We were taught a narrative in which millennia of the Jewish people’s history was entirely reframed to serve the narrative arc of Zionism. If a subject wasn’t centered around Jewish suffering in exile or redemption in Israel, it was extracurricular. According to those parameters, school did in fact teach us everything we, as Jewish Israelis, need to know about the occupation, oppression and dispossession of Palestinians – absolutely nothing.
Not only do Palestinians not really exist in our history books, but if they do, they’re only featured as an obstacle in the way of Israelis living in peace.
In the eyes of the official Israeli narrative, the story of the Palestinians doesn’t deserve to be told because they don’t have a past or future. The exclusion of Palestinians from schoolbooks is in large part due to the fact that the Israeli education system doesn’t culminate in university, but in military service. The military is spoken about as a social duty, as a place of self-realization, and school is a place for molding future soldiers. The overriding ethos is of military service as a consensus and about existential danger, in which Palestinians are unavoidably cast as the adversary.
It’s not that Israelis aren’t aware of what’s going on. It’s that the separation wall, limited casualty “operations,” and the "Palestinian-free" normalization with Arab states through the Abraham Accords made it possible for us to live in this blissful ignorance. We Israelis don't actually need to know what’s happening – or what happened — because we will never face any consequences.
The erasure of the Green Line only highlights this absurd reality: We aren’t living under martial law. We have access to a plethora of information at our fingertips. Erasing a border, questionable or not, is such a blatant act that it points to the level of cognitive dissonance that the education system is formally demanding: denial of reality as a prerequisite to living in Israel.
Jewish settlers in the Rachel's Tomb compound in their playground next to Israel's separation wall, with the West Bank city of Bethlehem in the backgroundCredit: Oded Balilty /AP
The education system has been gaslighting Israelis into not recognizing what’s in front of their faces and reshaping the past. Israel isn’t unique. Every reactionary system distorts reality to shirk responsibility from its past and present crimes. Take Russia, where a law criminalizing speaking about Soviet atrocities and Nazi collaboration during WWII passed two weeks before Putin invaded Ukraine. Or in Texas, where teachers are now referring to slavery as "involuntary relocation." In Israel, the 2011 “Nakba Law” requires the state to fine local authorities and other state-funded bodies for holding events marking Israeli Independence Day as the Nakba Day.
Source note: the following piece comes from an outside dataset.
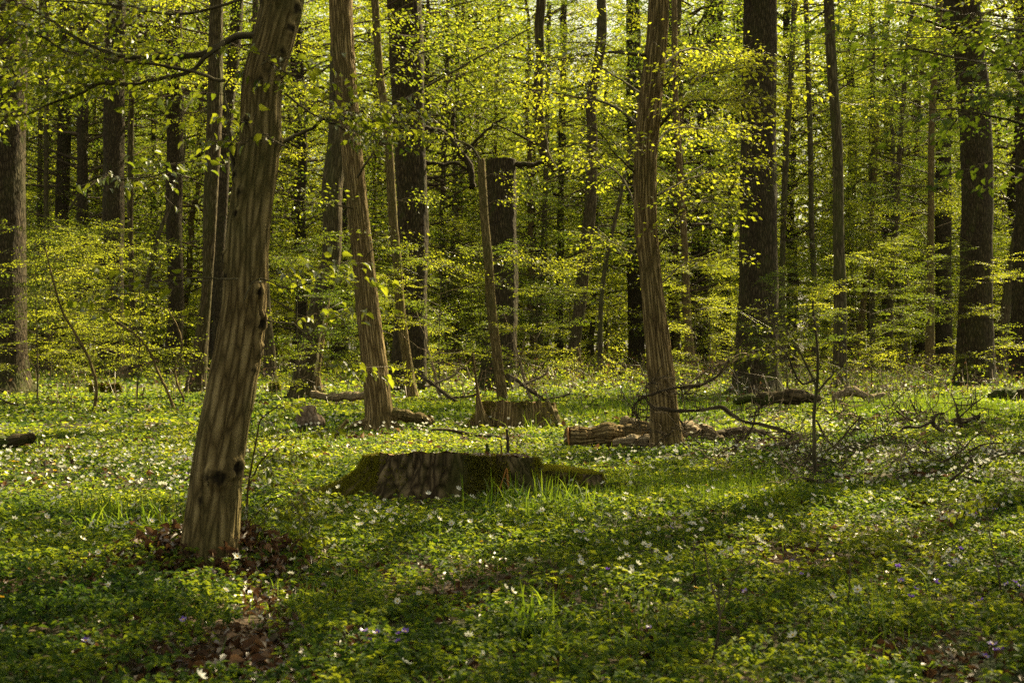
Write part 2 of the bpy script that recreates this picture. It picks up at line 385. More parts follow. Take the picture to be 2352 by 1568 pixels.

The public in Israel always had a limited vocabulary to express how to end the conflict, first because so much of the facts aren’t in our curriculum or public discourse, and second, if they are, they’re constantly contested. (For me, the first time I saw the word “Nakba” was in English.) This is why so many young Israelis aren't against the occupation – society has learned to ignore it, and the government is doing all it can to keep it that way.
It's no wonder that in the Israeli school system is geared toward the "high-tech nation" and has jettisoned humanities from high school finals. Science and math have come to replace critical thinking and give us a narrow definition of success. Where there's no ideology, there's analytics.
It's also telling that Micah Goodman’s “shrinking the conflict” doctrine, which argues that the conflict cannot be resolved and should therefore be managed through investment and civic collaboration, has gained popularity. Like the erasure of the Green Line, Goodman and his ilk want to wish away the Palestinian struggle for self-determination. They think that if Israel lets Palestinians have their own roads but no capital, their yearning for freedom will go away. But there is no way to “shrink” an existential issue; there’s only suppressing it.
This intellectual suppression signifies a deep fear: Rethinking Palestinian self-determination also demands a rethinking of Israeli identity. This recent moral panic over borders signifies how scary it is to think about what Israeli identity has become: more violent, sectorial, intolerant. No wonder Kahanist Itamar Ben-Gvir is this election's rising star. After all, how much daylight is there from Ben-Gvir’s ideas of transfer or expulsion, and the Israeli government which, by erasing the Green Line, asserts Palestinians are intruders who have no right to remain.
Will hanging maps with the Green Line – which is already erased on a daily basis by the military and settlers – at schools end the occupation? No. But taking them down erases an alternative discourse in which it’s legitimate to criticize your country and imagine a more just society.
Trying to erase the reality of the conflict won’t make it go away. It only compels us to continue to build our reality on lies, on evidence we need to keep on hiding, on wrongs we find it harder to justify to our children –who might one day ask us how it all went so wrong.